Basta una settimana (di PIL) per salvare il clima
Il rapporto “Global Energy and Climate Outlook 2018: Sectoral mitigation options towards a low-emissions economy” del Joint Research Centre (Jrc) della Commissione Europea sostiene che per limitare l’aumento delle temperature globali a + 1,5° C (rispetto al periodo pre-industriale) le emissioni globali di gas serra dovrebbero scendere a zero entro il 2065 e per fermarsi a +2°C dovrebbero essere azzerate entro il 2080.
Il rapporto, presentato nei giorni scorsi alla COP 24 di Katowice, chiarisce in merito al fatto che l'economia potrebbe crescere qualora si disaccoppiasse dalle emissioni di gas serra, cioè qualora procedesse verso una propria decarbonizzazione anche grazie ad un aumento dell’efficienza energetica e uno spostamento verso l’elettrificazione dei consumi.
Dal Report: "Per limitare la variazione di temperatura a 2° C, il sistema energetico globale e i modelli di consumo energetico dovrebbero subire una trasformazione profonda e accelerata per raggiungere nel 2015 – 2050 tassi di decarbonizzazione annui globali del 6,1% all’anno per i per 2° C, mentre del 9,0% all’anno per contenere il riscaldamento a 1,5° C". (...) "Per raggiungere l’ambiziosa transizione verso un’economia a basse emissioni di gas serra, compatibile con questi obiettivi di temperatura, sono necessari tagli significativi delle emissioni di gas a serra in diversi Paesi e settori".
Secondo il report: "L’aumento dell’uso delle fonti energetiche rinnovabili rappresenterebbe il 27% delle riduzioni delle emissioni, l’abbattimento del 20% delle emissioni non-CO2, il miglioramento dell’efficienza energetica il 17% e l’elettrificazione domanda finale di energia che dell’uso del suolo entrambi il 10%". Questo significa che le fonti energetiche rinnovabili da sole non riuscirebbero a farci raggiungere gli obiettivi attesi.
E i costi? A fronte dei grandissimi vantaggi ambientali, sociali ed economici per l'uomo legati alla decarbonizzazione, i costi necessari per una transizione green sarebbero relativamente limitati: servirebbe infatti investire solo "0,4% e 1,3% del Pil globale nel 2050 per raggiungere rispettivamente i 2° C e gli 1,5° C, che è inferiore all’equivalente di una settimana di attività economica globale".

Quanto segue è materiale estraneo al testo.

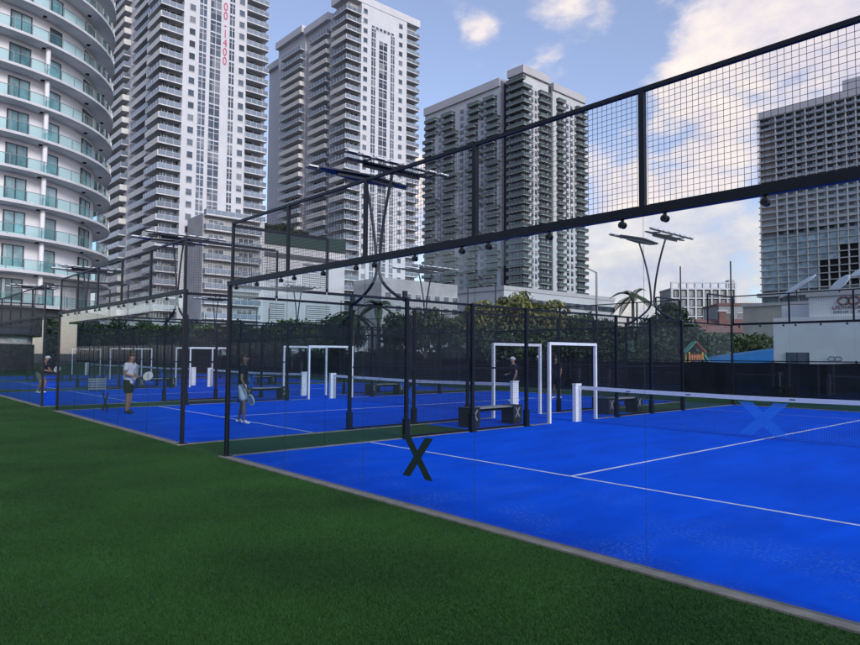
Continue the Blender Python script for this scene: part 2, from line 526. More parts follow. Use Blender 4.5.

Ma si tratta davvero solo di costi? O di investimenti?
Secondo Giuseppe Onufrio, di Greenpeace: "A livello globale gli investimenti nelle fonti rinnovabili vanno almeno triplicati. La la transizione verso un modello energetico basato al 100 per 100 sull'energia pulita porterebbe benefici occupazionali netti pari a 12 milioni di posti di lavoro".
Ma nonostante i costi di investimento accettabili, alla COP 24 di si sta assistendo ad uno spettacolo talvolta non sensato ed anacronistico: a Katowice si vedono alcuni Stati che pubblicamente ancora promuovono gli usi "innovativi" dei combustibili fossili (gli USA) e specificatamente del carbone (la Polonia), altri che rifiutano di far inserire nei documenti ufficiali il riconoscimento della validità e l'adozione del recente documento dell'Ipcc sui rischi climatici (USA, Arabia Saudita, Russia e Kuwait). E comunque si registra una difficoltà importante nel condividere il futuro quadro di impegni climatici, anche -e specialmente- a livello economico.
La COP 24 sta arrivando alla conclusione. Il termine sarebbe dovuto essere ieri (venerdì), ma ancora sono in corso trattative negoziali per cercare di dare concretezza e tempi di attuazione all'Accordo di Parigi: si prevede quindi uno slittamento di 24-36 ore, un periodo di tempo che speriamo sia sufficiente per provare a raggiungere in extremis un'intesa efficace e rispettosa delle urgenti istanze climatiche.
Concludiamo con le parole di Antonio Guterres, Segretario generale delle Nazioni Unite: "Fallire qui a Katowice manderebbe un messaggio disastroso (…) Sprecare questa opportunità comprometterebbe la nostra ultima possibilità di fermare un cambiamento climatico fuori controllo. Non sarebbe solo immorale, sarebbe un suicidio".